=== Source data ===

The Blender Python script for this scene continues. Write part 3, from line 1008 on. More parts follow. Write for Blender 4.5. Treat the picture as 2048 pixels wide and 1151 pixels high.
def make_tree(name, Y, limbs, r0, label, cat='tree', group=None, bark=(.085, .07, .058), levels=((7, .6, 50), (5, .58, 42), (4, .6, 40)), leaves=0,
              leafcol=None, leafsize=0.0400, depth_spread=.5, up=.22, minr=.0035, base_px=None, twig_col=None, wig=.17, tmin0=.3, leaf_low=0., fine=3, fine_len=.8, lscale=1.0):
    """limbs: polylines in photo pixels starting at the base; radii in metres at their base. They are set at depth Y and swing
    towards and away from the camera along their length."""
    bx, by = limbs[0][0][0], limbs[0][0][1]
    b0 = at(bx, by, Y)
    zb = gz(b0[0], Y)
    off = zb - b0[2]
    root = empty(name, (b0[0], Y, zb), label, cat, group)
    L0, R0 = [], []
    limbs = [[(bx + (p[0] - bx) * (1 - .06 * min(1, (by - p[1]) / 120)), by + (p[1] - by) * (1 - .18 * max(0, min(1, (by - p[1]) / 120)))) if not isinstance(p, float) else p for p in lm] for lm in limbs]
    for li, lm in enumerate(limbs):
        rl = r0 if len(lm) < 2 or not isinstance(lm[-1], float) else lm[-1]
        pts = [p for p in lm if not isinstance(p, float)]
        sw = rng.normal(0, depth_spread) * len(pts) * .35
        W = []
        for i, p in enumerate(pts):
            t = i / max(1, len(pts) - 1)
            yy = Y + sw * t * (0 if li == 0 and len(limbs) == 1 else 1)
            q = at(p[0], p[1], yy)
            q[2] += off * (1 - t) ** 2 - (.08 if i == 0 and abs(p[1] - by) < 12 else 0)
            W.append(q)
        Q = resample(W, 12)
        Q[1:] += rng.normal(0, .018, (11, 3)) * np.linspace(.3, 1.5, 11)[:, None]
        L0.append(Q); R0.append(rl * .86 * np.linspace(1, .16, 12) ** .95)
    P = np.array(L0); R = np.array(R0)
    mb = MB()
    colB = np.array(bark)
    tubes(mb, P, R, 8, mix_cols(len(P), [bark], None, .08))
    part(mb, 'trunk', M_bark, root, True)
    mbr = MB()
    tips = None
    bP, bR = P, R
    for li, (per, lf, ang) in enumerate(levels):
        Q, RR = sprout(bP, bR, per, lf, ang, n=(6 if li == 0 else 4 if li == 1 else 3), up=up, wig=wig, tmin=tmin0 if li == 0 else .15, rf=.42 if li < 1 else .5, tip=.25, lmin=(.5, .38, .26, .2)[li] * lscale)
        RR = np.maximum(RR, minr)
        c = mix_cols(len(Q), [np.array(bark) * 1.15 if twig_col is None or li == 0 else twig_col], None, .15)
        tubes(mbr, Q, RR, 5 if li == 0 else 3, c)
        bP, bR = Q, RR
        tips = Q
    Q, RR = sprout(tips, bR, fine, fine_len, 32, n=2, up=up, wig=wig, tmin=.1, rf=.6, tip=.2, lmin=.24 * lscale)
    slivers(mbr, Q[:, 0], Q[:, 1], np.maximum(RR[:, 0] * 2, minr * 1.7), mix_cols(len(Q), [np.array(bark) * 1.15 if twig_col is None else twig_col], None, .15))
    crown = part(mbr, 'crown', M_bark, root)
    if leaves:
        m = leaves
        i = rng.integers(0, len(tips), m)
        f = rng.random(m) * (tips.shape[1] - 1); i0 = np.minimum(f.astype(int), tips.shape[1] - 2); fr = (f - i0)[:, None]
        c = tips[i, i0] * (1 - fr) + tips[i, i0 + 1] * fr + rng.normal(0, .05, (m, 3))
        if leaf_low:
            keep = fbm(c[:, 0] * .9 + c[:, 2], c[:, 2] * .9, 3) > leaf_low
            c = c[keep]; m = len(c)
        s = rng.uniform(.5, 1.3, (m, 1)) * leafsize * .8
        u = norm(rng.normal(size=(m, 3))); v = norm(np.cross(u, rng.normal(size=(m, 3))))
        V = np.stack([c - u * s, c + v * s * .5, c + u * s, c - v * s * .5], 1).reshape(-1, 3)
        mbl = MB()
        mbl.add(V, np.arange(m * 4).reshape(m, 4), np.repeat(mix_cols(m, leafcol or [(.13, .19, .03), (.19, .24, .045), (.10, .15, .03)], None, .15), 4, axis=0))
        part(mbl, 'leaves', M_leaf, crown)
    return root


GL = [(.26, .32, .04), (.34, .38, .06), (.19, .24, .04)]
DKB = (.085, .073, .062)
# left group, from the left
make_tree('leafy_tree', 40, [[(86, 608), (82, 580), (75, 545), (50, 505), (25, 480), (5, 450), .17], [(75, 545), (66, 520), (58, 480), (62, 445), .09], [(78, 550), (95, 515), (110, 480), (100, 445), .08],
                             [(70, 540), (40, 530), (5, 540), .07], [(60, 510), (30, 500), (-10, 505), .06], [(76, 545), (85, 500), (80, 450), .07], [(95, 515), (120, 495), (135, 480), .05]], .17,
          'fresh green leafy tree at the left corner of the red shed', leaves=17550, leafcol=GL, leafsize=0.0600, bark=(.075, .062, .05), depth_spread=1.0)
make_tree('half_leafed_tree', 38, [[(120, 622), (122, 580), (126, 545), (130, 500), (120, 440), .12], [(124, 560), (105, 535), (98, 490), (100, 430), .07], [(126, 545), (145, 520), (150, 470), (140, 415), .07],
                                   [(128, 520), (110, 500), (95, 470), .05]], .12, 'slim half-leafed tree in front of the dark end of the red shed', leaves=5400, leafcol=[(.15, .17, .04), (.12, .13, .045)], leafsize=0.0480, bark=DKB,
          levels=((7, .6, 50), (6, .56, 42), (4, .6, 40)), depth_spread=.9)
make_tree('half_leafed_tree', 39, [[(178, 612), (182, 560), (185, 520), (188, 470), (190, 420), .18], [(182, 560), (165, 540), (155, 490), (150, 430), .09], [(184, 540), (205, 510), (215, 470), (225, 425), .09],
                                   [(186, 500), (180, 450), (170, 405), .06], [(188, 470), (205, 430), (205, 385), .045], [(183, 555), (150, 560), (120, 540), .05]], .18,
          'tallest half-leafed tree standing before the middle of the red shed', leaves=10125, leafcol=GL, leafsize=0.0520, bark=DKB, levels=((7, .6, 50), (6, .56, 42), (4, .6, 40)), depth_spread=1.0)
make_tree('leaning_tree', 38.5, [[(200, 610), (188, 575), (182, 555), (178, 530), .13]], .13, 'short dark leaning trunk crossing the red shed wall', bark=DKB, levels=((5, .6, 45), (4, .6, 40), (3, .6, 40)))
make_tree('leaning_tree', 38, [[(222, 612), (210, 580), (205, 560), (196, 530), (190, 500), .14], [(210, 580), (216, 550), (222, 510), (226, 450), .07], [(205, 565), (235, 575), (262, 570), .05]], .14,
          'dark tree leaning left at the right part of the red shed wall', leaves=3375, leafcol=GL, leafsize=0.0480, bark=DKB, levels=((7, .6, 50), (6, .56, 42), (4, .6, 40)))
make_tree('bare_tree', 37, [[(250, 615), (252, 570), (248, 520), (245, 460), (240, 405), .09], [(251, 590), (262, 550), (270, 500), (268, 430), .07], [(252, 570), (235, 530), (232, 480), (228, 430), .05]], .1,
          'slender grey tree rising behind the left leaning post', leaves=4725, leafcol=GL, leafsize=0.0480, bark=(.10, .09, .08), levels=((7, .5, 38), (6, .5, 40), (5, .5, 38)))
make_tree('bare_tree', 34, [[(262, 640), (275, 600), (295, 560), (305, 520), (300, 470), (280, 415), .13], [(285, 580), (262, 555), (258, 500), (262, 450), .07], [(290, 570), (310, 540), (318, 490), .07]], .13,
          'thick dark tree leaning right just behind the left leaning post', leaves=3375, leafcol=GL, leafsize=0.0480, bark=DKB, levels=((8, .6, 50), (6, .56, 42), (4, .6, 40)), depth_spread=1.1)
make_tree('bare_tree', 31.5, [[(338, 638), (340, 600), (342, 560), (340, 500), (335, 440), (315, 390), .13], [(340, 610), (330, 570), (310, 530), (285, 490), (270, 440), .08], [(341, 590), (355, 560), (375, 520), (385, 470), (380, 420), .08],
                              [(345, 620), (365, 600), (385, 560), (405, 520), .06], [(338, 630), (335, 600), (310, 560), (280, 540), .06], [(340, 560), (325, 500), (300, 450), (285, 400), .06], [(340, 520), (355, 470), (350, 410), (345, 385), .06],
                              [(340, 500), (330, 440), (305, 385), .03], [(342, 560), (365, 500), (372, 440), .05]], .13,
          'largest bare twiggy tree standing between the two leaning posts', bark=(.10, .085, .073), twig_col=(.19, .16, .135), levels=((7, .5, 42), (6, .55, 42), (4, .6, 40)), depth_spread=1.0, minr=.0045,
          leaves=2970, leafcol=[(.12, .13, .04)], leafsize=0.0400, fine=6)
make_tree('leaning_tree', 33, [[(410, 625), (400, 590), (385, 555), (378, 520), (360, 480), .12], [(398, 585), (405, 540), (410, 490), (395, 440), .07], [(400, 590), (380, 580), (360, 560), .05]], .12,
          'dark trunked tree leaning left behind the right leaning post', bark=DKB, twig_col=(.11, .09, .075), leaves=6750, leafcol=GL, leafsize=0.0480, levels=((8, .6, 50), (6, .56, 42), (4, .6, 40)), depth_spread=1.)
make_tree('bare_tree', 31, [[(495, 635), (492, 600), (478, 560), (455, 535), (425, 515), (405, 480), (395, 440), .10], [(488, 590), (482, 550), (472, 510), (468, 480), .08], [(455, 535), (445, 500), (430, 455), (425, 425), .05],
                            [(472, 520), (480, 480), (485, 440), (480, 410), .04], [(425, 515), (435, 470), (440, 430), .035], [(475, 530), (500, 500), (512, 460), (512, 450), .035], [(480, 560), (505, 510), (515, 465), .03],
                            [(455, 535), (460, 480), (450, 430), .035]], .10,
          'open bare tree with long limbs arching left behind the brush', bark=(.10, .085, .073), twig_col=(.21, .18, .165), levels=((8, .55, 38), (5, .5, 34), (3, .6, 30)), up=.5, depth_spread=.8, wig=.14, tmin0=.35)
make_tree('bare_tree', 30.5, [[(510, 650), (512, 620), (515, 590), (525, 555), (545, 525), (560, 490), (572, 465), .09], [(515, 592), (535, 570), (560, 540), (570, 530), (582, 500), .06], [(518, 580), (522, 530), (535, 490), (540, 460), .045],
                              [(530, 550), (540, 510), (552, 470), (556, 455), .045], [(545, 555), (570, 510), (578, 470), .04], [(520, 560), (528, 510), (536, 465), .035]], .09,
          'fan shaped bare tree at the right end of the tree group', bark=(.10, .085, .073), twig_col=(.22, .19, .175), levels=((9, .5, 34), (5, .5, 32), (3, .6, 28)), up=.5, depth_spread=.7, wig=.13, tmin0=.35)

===

## [Problem requirements]
Report all lines of the material that contain the word "from".

## [Response for this exercise]
The Blender Python script for this scene continues. Write part 3, from line 1008 on. More parts follow. Write for Blender 4.5. Treat the picture as 2048 pixels wide and 1151 pixels high.
    towards and away from the camera along their length."""
# left group, from the left